Thursday, March 17, 2011

Lions and Tigers and Bears…Oh My!


When I first started this post a couple of days ago, I intended to tell of my exciting and exhausting days as stage mother of two girls performing in a local production of The Wizard of Oz. Well, things have changed and I should change the blog post title to Lions and Tigers and Bears…AND ME!!! I am so exhausted! And I am very cranky! I have been going non-stop for days; leaving the house for dress rehearsals at 4:45pm and returning home at 11:00pm; getting up again at 5:45am and starting my daycare/homeschooling mommy/wife/mother duties and then leaving for rehearsal again at 4:45. Today is Thursday, the one rehearsal free day and evening before the play opens, and I've had a day filled with a visit to the radiologist for me, RSP, speech and an eye and hearing exam for Chloe and St Patrick's Day festivities for my daycare kids. I am pooped!!!

So, how does all of this complaining relate to weight loss and lifestyle change? Well, throughout this very difficult week I have stayed on my diet. It has taken planning and early dinners and going to bed pretty hungry rather than eat too late, but I feel very proud of myself. In the past I would have used this as an excuse to buy a little fast food, or maybe some licorice to chew on during those long evenings, but I didn't. I keep reminding myself that this is how I fall off the wagon every time. I justify why I should be able to eat something that is not very healthy. I tell myself that I'm in a situation that makes it impossible to stay on diet. I start with one thing and then, like falling dominos, I am sliding off the wagon and under the wheel! I want to lose weight; I want to feel differently about my body; I want to feel better about myself; I want all of this more than I want licorice or fast food. I have to remind myself of these goals daily. Sometimes I have to remind myself every hour or many times in an hour. I want different results than I've had in the past and I know that requires different behaviors.

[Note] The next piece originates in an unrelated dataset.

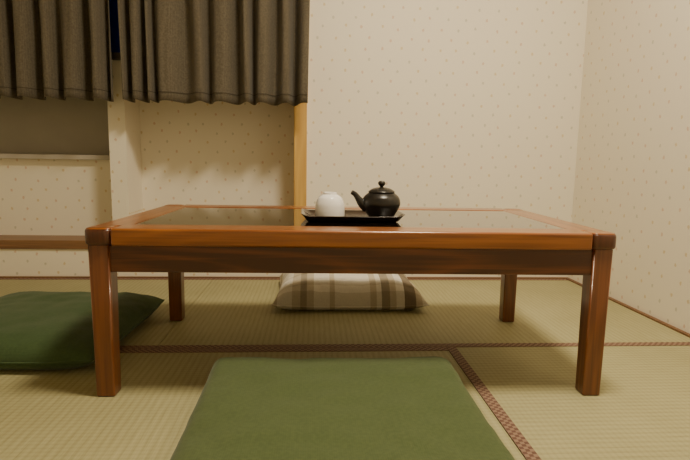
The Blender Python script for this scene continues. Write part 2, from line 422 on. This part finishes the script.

This week has been difficult and wonderful all at the same time. I feel tired physically, but very strong emotionally…and in control!

1 comment:

  1. Great post Robin! I do the same...I don't hit the fast food, but I start grabbing the kids' snacks, eating handfuls of m&ms, and just mindlessly eating when I get to feeling stressed and overwhelmed. I realize it isn't even about hunger, it's more feeling overwhelmed that triggers my poor eating. I am so excited for you!